[START Source material]

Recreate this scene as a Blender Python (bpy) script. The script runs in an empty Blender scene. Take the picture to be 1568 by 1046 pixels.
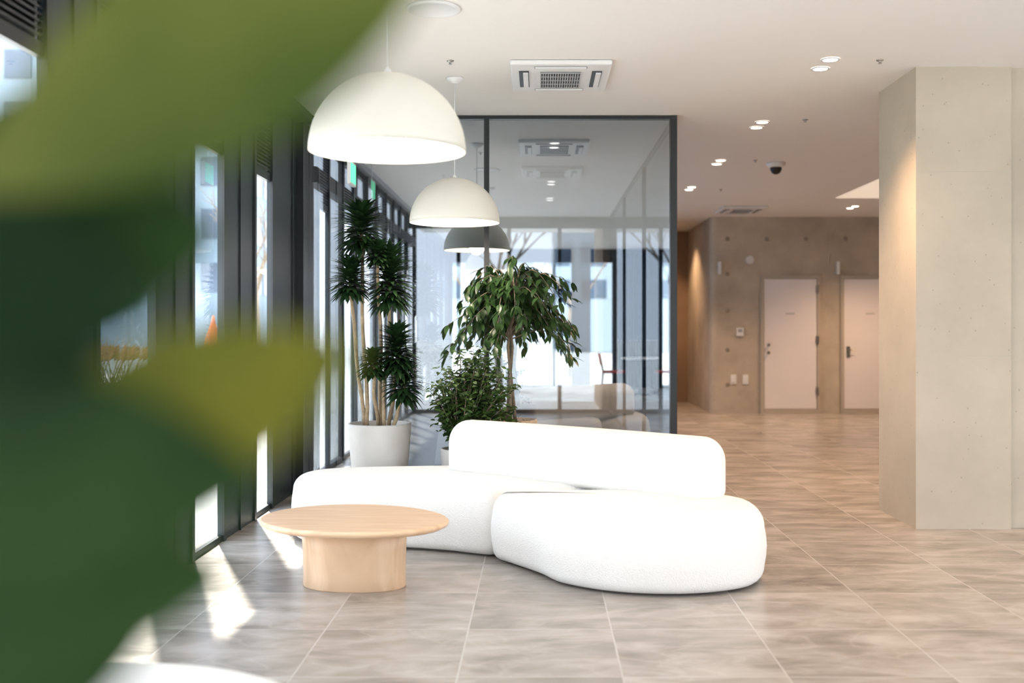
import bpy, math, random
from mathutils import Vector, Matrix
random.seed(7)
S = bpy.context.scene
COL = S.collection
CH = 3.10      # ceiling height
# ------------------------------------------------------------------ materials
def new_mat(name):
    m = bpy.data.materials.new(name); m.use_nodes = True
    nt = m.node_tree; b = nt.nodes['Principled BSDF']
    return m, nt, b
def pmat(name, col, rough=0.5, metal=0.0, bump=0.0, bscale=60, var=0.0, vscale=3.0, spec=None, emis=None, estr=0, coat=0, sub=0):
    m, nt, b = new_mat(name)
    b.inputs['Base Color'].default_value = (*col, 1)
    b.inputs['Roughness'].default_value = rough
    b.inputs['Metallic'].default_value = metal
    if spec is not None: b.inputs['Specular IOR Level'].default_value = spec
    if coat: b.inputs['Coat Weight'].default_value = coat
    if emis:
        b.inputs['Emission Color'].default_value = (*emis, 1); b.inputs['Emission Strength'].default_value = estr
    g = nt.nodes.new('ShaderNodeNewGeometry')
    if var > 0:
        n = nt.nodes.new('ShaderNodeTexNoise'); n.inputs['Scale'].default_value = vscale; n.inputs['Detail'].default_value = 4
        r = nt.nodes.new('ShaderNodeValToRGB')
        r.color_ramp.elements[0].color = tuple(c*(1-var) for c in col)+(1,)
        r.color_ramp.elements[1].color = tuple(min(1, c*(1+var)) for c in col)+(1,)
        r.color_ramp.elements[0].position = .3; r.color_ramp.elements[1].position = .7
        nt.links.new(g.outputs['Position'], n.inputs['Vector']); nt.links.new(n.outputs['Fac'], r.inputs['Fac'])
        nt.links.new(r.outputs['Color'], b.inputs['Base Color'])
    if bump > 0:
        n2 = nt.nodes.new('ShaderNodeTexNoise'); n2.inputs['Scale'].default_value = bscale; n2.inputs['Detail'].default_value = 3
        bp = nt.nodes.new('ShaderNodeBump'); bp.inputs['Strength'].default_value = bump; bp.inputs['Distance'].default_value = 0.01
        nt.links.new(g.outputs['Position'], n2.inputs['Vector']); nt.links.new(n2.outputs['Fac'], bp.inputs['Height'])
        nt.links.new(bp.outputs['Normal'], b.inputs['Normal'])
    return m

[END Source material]

• _Directions for this task_
Search the listing above for the string "scene". Copy every line that contains it.

• _Solution to this exercise_
Recreate this scene as a Blender Python (bpy) script. The script runs in an empty Blender scene. Take the picture to be 1568 by 1046 pixels.
S = bpy.context.scene